Now in an information dense society it is possible for an individual to acquire knowledge more readily. This is where the concept of networks emerges as crucial to growth. A firm is a centrally coordinated network, and the early proponents of digital technologies argued that such technologies would so reduce the cost of knowledge acquisition that it would become increasingly possible to undertake complex production without the administrative overhead of a typical firm. The boundaries between what takes place inside a firm and what takes place within the auspices of a market would then shift away from the firm. Or, at least, we would see different organizational structures begin to emerge to challenge the supremacy of the firm.
While it is true we have seen a considerable effort to deconstruct firms in the last few decades, I would argue that the impulse for such an effort has come more from the incessant focus on delivering shareholder value that from the shift in costs associated in knowledge acquisition. The origin, of course, of the shareholder value focus resides in the libertarian ideology of Milton Friedman rather than in any understanding of the core economics of the firm.
In any case, Hidalgo does us a service by pointing out where an effort to introduce a more scientific enquiry into economics might go. As the challenge of combining knowledge into more complex and novel products and services increases, and as the economic explores across the opportunity frontier, as new knowledge allows it to do, the role of knowledge and know-how needs greater inclusion in our modeling of growth and in our explanations of production.
Right now economics falls far short of where it ought to be precisely because it treats neither information nor knowledge as fundamental resources and, instead sticks with the old, and definitionally confusing, categories of capital and labor. If we are going to get into definitional discussions and arguments they ought at least be over the things that actually drive growth. That would be scientific.
Addendum:
Let me add that this general thrust of argument is one where I would agree with Deidre McCloskey. Whilst I take issue with her overly zealous defense of markets which in my opinion is a misallocation of virtue from the political domain into the economic domain, I would completely agree that the predominant driver of growth is the accumulation of knowledge.

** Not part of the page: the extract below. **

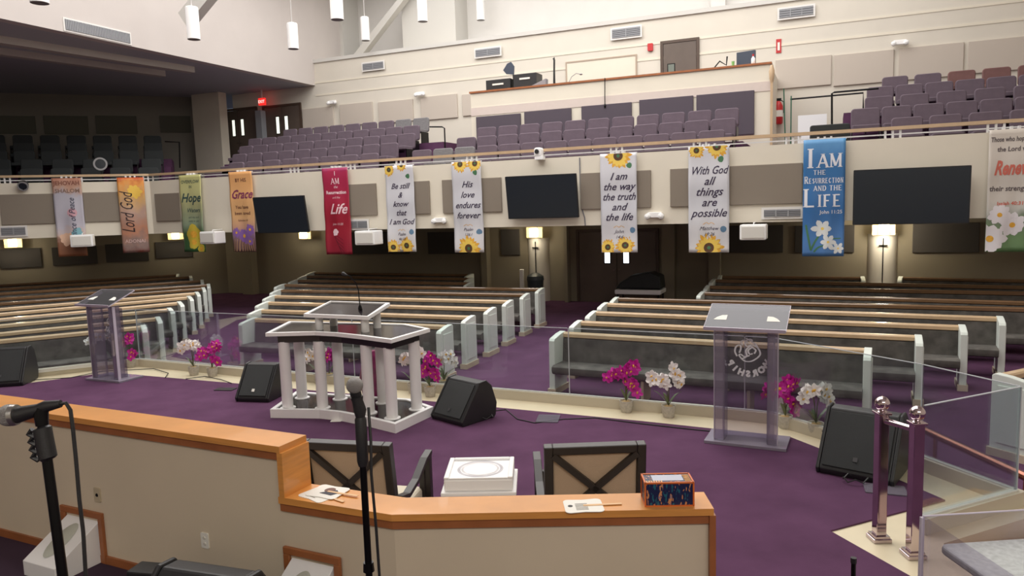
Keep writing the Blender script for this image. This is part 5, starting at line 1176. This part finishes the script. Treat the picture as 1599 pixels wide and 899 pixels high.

Obviously creating the conditions necessary for such an accumulation depends on the liberty of people to think and apply their thought in practical ways unhindered by institutional constraints. I prefer to see that liberty first and foremost as a political concept which then allows a subsequent and dependent economic liberty to produce what we see as growth. Markets, in the sense that economists discuss them, are political constructs for the purpose of undertaking economic activity. Economics, then, is secondary to politics in the order of explanation of growth.